Oil prices continue to edge higher. NYMEX WTI broke above US$80/bbl on Friday for the first time since November 2014. ICE Brent is comfortably trading above US$80/bbl, although still below the levels seen in 2018. This strength has continued in early morning trading today. Power concerns continue to offer support to the oil market. This is a trend we are likely to see continue through the winter. China is taking steps to try alleviate the tightness in the domestic coal market, by pushing local mines to increase output. However, heavy rains in Shanxi province over the last week has led to some mines having to temporarily shut in the region.  

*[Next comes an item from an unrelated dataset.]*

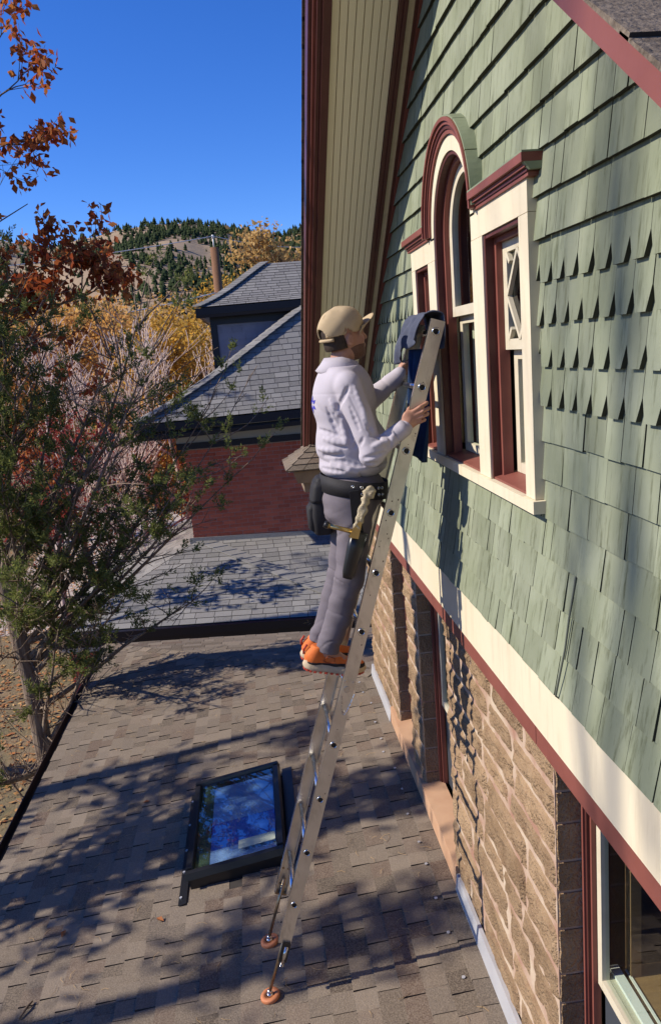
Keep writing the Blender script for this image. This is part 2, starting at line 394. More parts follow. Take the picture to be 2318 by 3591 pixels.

In Europe, natural gas prices have come off their highs last week, following comments from the Russian president last week, that Russia would be willing to stabilise gas markets.  However, prices levels still remain elevated.  TTF is trading just shy of EUR88/MWh, which is an oil equivalent of around US$170/bbl. The latest data from GIE shows that gas storage in Europe is a little over 76% full at the moment, compared to a 5-year average of almost 91%.

Given the move higher in the oil market in recent weeks, it is no surprise to see that speculators have increased their net longs in both ICE Brent and NYMEX WTI. The managed money net long position in WTI increased by 18,115 lots over the last reporting week to 316,157 lots as of last Tuesday, the largest position since the end of July. Although, clearly speculators still have some room to push the market, when you consider that they were holding a net long of around 426k lots back in June. The move in Brent was more modest. Speculators increased their net long by just 3,723 lots over the reporting week, to leave them with a net long of 332,677 lots as of last Tuesday.

Finally, on the agenda for this week, OPEC will be releasing its monthly oil market report on Wednesday, which will be followed by the IEA’s monthly oil report on Thursday. There will be interest from the market on what demand revisions will be made, given expectations of a demand boost due to gas to oil switching.